__EXERCISE REQUIREMENTS__
Reproduce the listing exactly, with no pictures in your copy.

__DATASET CONTENT__
-*-*-

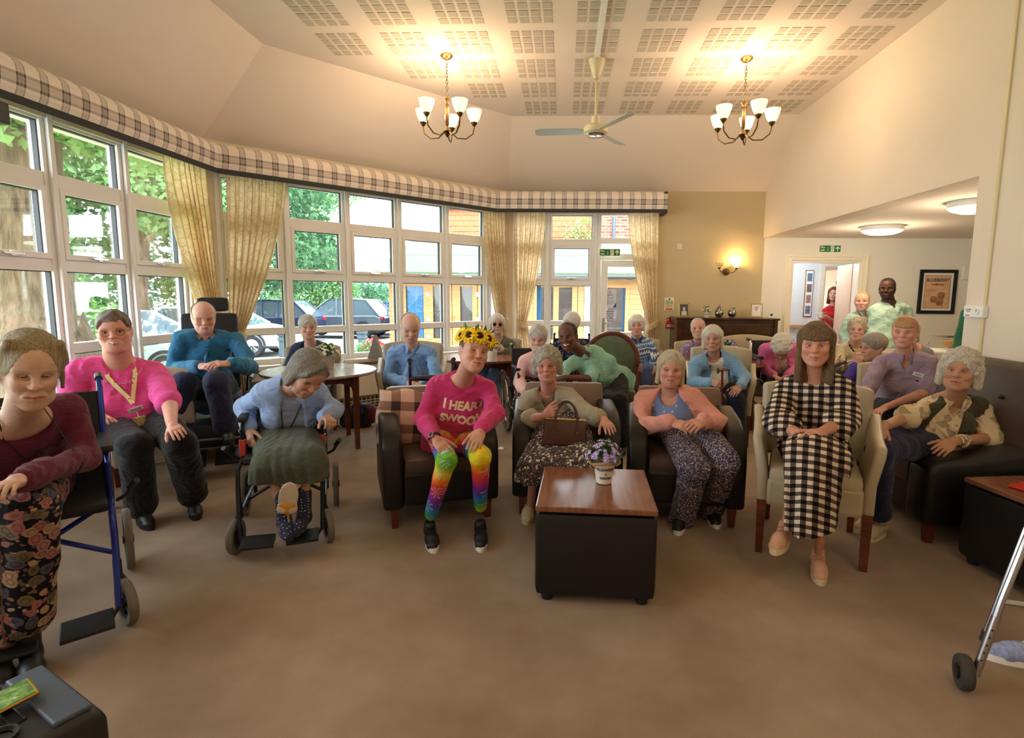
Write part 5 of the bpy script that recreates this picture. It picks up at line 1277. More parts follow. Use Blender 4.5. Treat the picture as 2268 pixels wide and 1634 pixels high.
# ================================================================ FURNITURE
def leg_mb(x, y, h, r=.024, tx=0, ty=0):
 m = MB(); a = r*.72
 m.add([(x+tx-a, y+ty-a, 0), (x+tx+a, y+ty-a, 0), (x+tx+a, y+ty+a, 0), (x+tx-a, y+ty+a, 0), (x-r, y-r, h), (x+r, y-r, h), (x+r, y+r, h), (x-r, y+r, h)],
          [(3,2,1,0),(4,5,6,7),(0,1,5,4),(1,2,6,5),(2,3,7,6),(3,0,4,7)]); return m
# ---- club armchair: black arms, brown inside
def club_chair():
 t = thing('armchair', '', 'armchair', group='black and brown club armchairs')
 for sx_ in (-1, 1):
  m = MB(); pr = [(-.36, .13), (.33, .13), (.33, .66), (.20, .70), (-.10, .675), (-.27, .62), (-.345, .54), (-.365, .42)]
  m.prism(pr, (.125*sx_, 0, 0), (sx_*.245, 0, 0), (0, 1, 0), (0, 0, 1))
  o = m.build('arm', 'leather_black', t); bv = o.modifiers.new('b', 'BEVEL'); bv.width = .028; bv.segments = 3; bv.limit_method = 'ANGLE'; o.data.polygons.foreach_set('use_smooth', [True]*len(o.data.polygons))
  m = leg_mb(sx_*.30, -.30, .135, .026); m.build('leg', 'wood_red', t); m = leg_mb(sx_*.30, .28, .135, .026); m.build('leg', 'wood_red', t)
  m = MB(); pp = [(sx_*.307, -.362, .16), (sx_*.307, -.37, .40), (sx_*.307, -.35, .53)]; 
 m = MB(); m.box((0, -.02, .255), (.49, .66, .23), None, .03); m.build('base', 'leather_black', t)
 m = MB(); m.box((0, -.05, .40), (.485, .60, .12), (math.radians(3), 0, 0), .045); m.build('seat', 'leather_brown', t, smooth=True)
 m = MB(); m.box((0, .27, .585), (.60, .14, .46), (math.radians(-9), 0, 0), .045); b = m.build('backrest', 'leather_taupe', t, smooth=True)
 for i in (-.15, .15): m = MB(); m.ball((i, .192, .70), (.014, .008, .014), 8); m.build('button', 'leather_brown', b, smooth=True)
 return t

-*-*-

__SOLVED EXERCISE__
Write part 5 of the bpy script that recreates this picture. It picks up at line 1277. More parts follow. Use Blender 4.5. Treat the picture as 2268 pixels wide and 1634 pixels high.
# ================================================================ FURNITURE
def leg_mb(x, y, h, r=.024, tx=0, ty=0):
 m = MB(); a = r*.72
 m.add([(x+tx-a, y+ty-a, 0), (x+tx+a, y+ty-a, 0), (x+tx+a, y+ty+a, 0), (x+tx-a, y+ty+a, 0), (x-r, y-r, h), (x+r, y-r, h), (x+r, y+r, h), (x-r, y+r, h)],
          [(3,2,1,0),(4,5,6,7),(0,1,5,4),(1,2,6,5),(2,3,7,6),(3,0,4,7)]); return m
# ---- club armchair: black arms, brown inside
def club_chair():
 t = thing('armchair', '', 'armchair', group='black and brown club armchairs')
 for sx_ in (-1, 1):
  m = MB(); pr = [(-.36, .13), (.33, .13), (.33, .66), (.20, .70), (-.10, .675), (-.27, .62), (-.345, .54), (-.365, .42)]
  m.prism(pr, (.125*sx_, 0, 0), (sx_*.245, 0, 0), (0, 1, 0), (0, 0, 1))
  o = m.build('arm', 'leather_black', t); bv = o.modifiers.new('b', 'BEVEL'); bv.width = .028; bv.segments = 3; bv.limit_method = 'ANGLE'; o.data.polygons.foreach_set('use_smooth', [True]*len(o.data.polygons))
  m = leg_mb(sx_*.30, -.30, .135, .026); m.build('leg', 'wood_red', t); m = leg_mb(sx_*.30, .28, .135, .026); m.build('leg', 'wood_red', t)
  m = MB(); pp = [(sx_*.307, -.362, .16), (sx_*.307, -.37, .40), (sx_*.307, -.35, .53)]; 
 m = MB(); m.box((0, -.02, .255), (.49, .66, .23), None, .03); m.build('base', 'leather_black', t)
 m = MB(); m.box((0, -.05, .40), (.485, .60, .12), (math.radians(3), 0, 0), .045); m.build('seat', 'leather_brown', t, smooth=True)
 m = MB(); m.box((0, .27, .585), (.60, .14, .46), (math.radians(-9), 0, 0), .045); b = m.build('backrest', 'leather_taupe', t, smooth=True)
 for i in (-.15, .15): m = MB(); m.ball((i, .192, .70), (.014, .008, .014), 8); m.build('button', 'leather_brown', b, smooth=True)
 return t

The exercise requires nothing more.